ATC asks for detailed account by November 16


Our Correspondent November 12, 2016
ATC asks for detailed account by November 16. PHOTO: REUTERS

ISLAMABAD: An anti-terrorism court (ATC) has sought a detailed report from the Ministry of Foreign Affairs regarding Indian witnesses in the Mumbai attack case.

ATC-II judge Sohail Ikram, during a recent hearing of the case, directed the director general of the South Asian desk at the ministry to submit a detailed report about summoning Indian witnesses by November 16.

The orders came in response to court’s pervious directions to summon all 24 Indian witnesses in the Mumbai attack case before the court in Islamabad. The prosecution said that the ATC has already completed recording the statements of all the Pakistani witnesses in the case and were waiting for statements of the Indian witnesses to move further.

At least 166 people were killed when gunmen attacked landmarks in Mumbai on November 26, 2008, triggering a three-day fire fight.

Earlier, Pakistan had asked India to allow all the witnesses in the case to appear before the ATC in an effort to conclude the trial.
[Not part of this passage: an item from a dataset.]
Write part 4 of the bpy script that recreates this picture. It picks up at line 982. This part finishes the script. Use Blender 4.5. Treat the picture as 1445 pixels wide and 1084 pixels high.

The government had contacted the Indian government, asking it to send witnesses to Pakistan to testify against the seven suspects in the case, including the alleged mastermind, Zakiur Rehman Lakhvi.

Lakhvi and the other suspects, including Abdul Wajid, Mazhar Iqbal, Hammad Amin Sadiq, Shahid Jameel Riaz, Jamil Ahmed and Younus Anjum, have been under trial in the ATC since 2009.

The Lahore High Court had granted Lakhvi bail in December 2014. He was subsequently released from Adiala Jail on April 10, 2015 after the court set aside the government’s order to detain him under Maintenance of Public Order rules. The court will take up the case on Wednesday.

Earlier in September, India had written to the Pakistan government, urging to speed up the Mumbai attack trial, which has been pending for almost eight years.

“The trial in the Mumbai terror attack and Pakistan has not moved expeditiously, although it will soon be eight years since that dastardly attack took place. In order to bring the guilty to book, our foreign secretary has recently written to his Pakistani counterart, suggesting ways in which the trial could be expedited through cooperation through the legal channel,” said India’s Foreign Ministry spokesperson Vikas Swarup.

He was referring to the letter Indian Foreign Secretary Subrahmanyam Jaishankar had written to his Pakistani counterpart.

Published in The Express Tribune, November 13th, 2016.